Ses héros osent. Ils sont l’humanité entière en quelques caractères ; ils reconstituent toute l’expérience humaine depuis les origines dans ces îles désertes ou industrielles dans lesquelles le hasard ou la nécessité les jette. Vingt mille lieues sous les mers est un palace sous-marin, Robur le conquérant un palace volant, La maison à vapeur un palace automobile, Cinq semaines en ballon un havre aérien, La jangada un radeau microcosme, L’école des robinsons une île véritable, comme L’île mystérieuse et Deux ans de vacances… Ou bien les héros sont seuls face à une nature (et à des indigènes) hostiles. Michel Strogoff dans les immensités de la Russie, Le tour du monde en 80 jours malgré les aléas, Kéraban le têtu véritable tête de Turc, Voyage au centre de la terre

Mon goût pour explorer le monde est venu de Jules Verne. Ma foi envers l’ingéniosité humaine aussi. Comme mon optimisme républicain des Lumières. Voyage au centre de la terre, Deux ans de vacances et L’île mystérieuse le prouvent à l’envi, qui sont mes préférés.
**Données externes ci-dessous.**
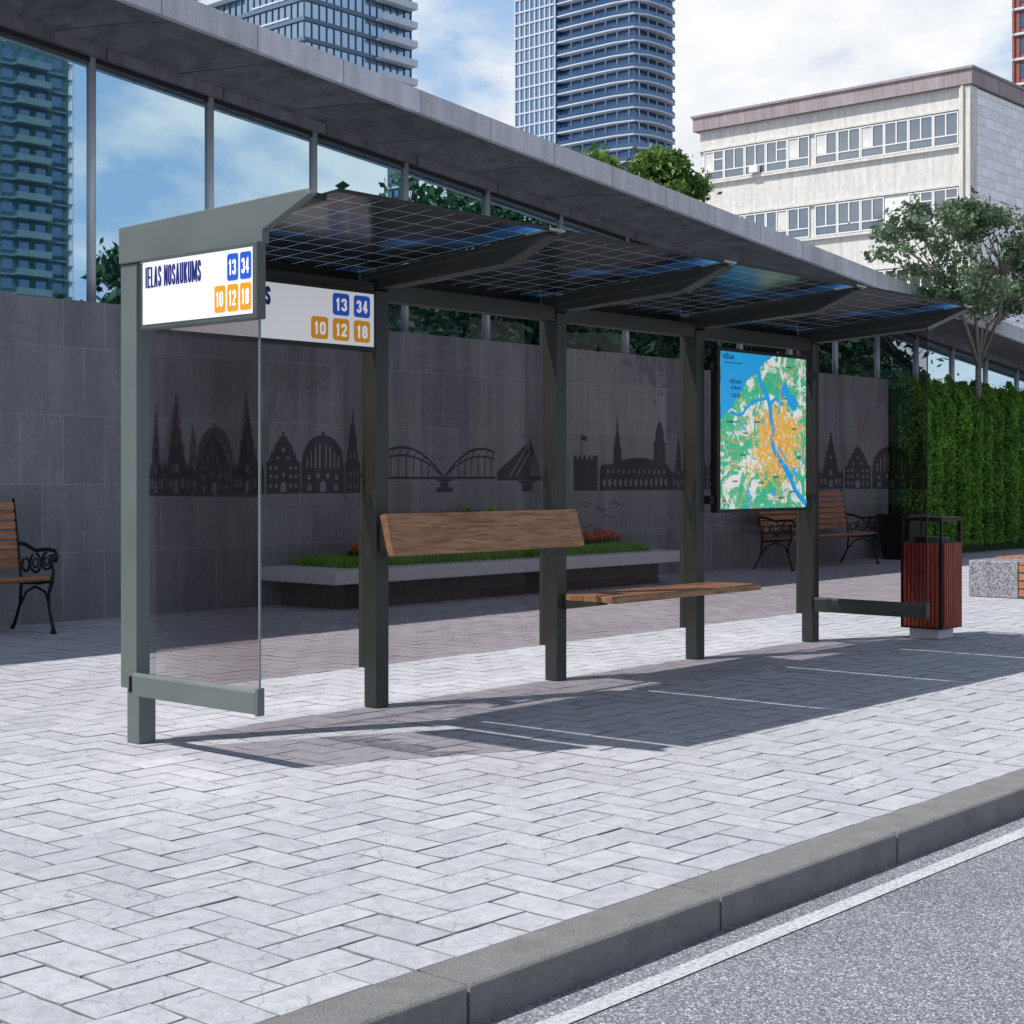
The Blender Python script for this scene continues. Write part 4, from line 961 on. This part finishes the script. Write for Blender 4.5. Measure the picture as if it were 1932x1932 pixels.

Vient enfin l’hommage mérité de la prestigieuse collection à un véritable écrivain.

Jules Verne, Album Jules Verne établi par François Angelier, volume relié pleine peau sous coffret illustré, format : 105 x 170, 320 pages, 318 illustrations, collection « Album de la Pléiade » n° 51, offert par les libraires pour tout achat de 3 volumes de la Pléiade, du 15 mai au 31 mai 2012.

Jules Verne, Voyages extraordinaires : Les Enfants du capitaine Grant, Vingt mille lieues sous les mers / L’Île mystérieuse, Le Sphinx des glaces, 2 volumes Pléiade sous coffret illustré, 1488 et 1264 pages, 505 illustrations de la collection Hetzel, parution fin mai, Gallimard.